- Instructions to follow: Sift the listing for lines that hold the string "pixels" and pull them out.

- Rows:
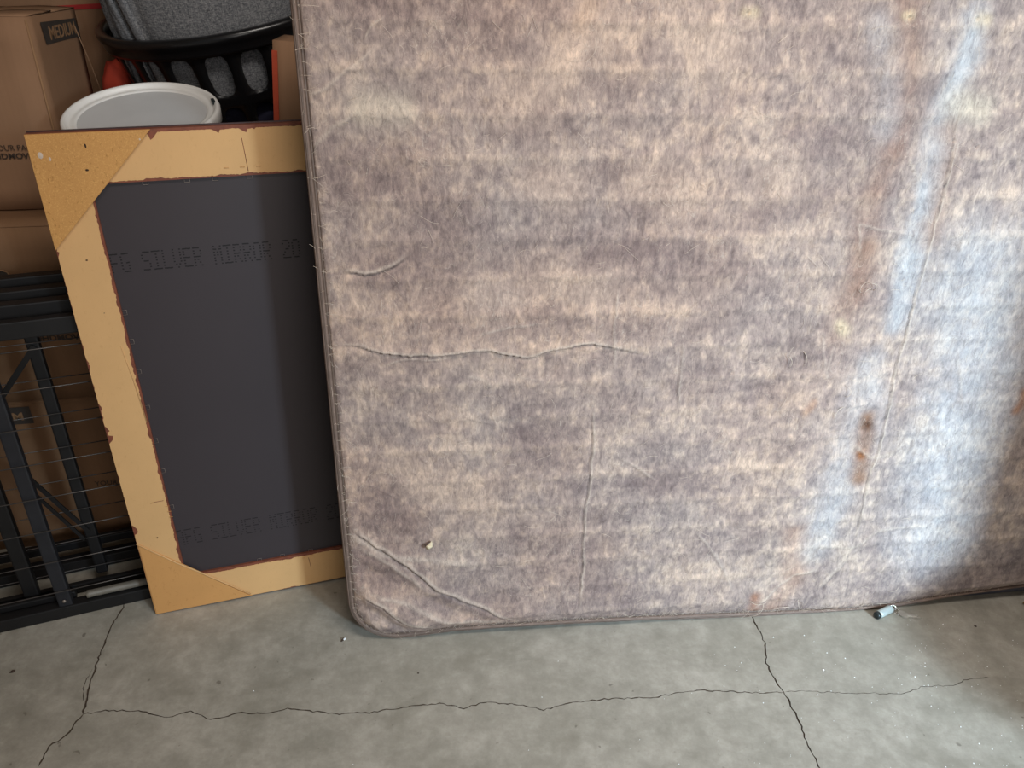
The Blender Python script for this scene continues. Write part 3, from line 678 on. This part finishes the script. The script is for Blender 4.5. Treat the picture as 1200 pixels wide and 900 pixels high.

--

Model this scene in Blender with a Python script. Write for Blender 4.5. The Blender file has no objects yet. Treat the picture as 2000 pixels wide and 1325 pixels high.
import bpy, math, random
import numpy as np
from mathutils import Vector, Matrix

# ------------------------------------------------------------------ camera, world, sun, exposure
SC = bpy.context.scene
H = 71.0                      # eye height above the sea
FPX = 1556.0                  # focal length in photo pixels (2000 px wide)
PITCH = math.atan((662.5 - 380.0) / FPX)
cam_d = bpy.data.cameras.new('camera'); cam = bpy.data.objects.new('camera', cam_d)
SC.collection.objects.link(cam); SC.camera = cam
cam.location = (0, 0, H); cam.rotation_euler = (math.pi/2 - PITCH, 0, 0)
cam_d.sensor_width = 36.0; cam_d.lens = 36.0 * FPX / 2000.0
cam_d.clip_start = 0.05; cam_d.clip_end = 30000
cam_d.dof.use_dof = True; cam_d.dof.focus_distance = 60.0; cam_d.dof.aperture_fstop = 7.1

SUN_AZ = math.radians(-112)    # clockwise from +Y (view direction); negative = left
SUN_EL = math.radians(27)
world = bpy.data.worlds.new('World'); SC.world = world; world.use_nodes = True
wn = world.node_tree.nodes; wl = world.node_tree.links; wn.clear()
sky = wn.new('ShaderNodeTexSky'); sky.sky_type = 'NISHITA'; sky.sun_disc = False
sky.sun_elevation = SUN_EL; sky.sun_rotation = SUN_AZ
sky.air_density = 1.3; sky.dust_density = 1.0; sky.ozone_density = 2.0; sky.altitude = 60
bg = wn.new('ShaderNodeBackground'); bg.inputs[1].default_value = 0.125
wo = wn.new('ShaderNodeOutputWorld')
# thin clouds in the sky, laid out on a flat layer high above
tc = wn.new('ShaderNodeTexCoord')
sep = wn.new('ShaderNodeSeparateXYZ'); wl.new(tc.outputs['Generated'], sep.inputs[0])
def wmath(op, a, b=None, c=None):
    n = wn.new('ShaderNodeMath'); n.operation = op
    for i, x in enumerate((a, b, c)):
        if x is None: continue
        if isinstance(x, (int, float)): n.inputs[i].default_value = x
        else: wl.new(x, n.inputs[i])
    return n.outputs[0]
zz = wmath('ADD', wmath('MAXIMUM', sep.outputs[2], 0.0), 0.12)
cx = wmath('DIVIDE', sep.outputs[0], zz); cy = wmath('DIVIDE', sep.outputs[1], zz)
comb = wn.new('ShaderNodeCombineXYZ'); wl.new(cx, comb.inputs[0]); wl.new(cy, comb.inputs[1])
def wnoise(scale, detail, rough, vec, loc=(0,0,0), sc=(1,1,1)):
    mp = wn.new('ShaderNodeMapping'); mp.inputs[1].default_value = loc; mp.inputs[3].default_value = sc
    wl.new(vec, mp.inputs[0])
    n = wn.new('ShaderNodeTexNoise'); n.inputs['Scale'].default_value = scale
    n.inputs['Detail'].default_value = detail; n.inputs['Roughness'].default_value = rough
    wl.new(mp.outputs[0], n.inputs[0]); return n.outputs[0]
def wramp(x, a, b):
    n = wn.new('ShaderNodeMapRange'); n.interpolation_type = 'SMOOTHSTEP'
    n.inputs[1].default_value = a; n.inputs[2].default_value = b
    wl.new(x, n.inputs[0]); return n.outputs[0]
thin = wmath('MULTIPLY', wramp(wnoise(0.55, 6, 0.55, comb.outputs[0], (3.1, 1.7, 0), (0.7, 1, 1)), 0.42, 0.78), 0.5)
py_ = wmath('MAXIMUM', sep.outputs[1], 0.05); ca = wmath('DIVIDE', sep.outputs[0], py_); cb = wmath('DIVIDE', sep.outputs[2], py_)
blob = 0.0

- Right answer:
The Blender Python script for this scene continues. Write part 3, from line 678 on. This part finishes the script. The script is for Blender 4.5. Treat the picture as 1200 pixels wide and 900 pixels high.
Model this scene in Blender with a Python script. Write for Blender 4.5. The Blender file has no objects yet. Treat the picture as 2000 pixels wide and 1325 pixels high.
FPX = 1556.0                  # focal length in photo pixels (2000 px wide)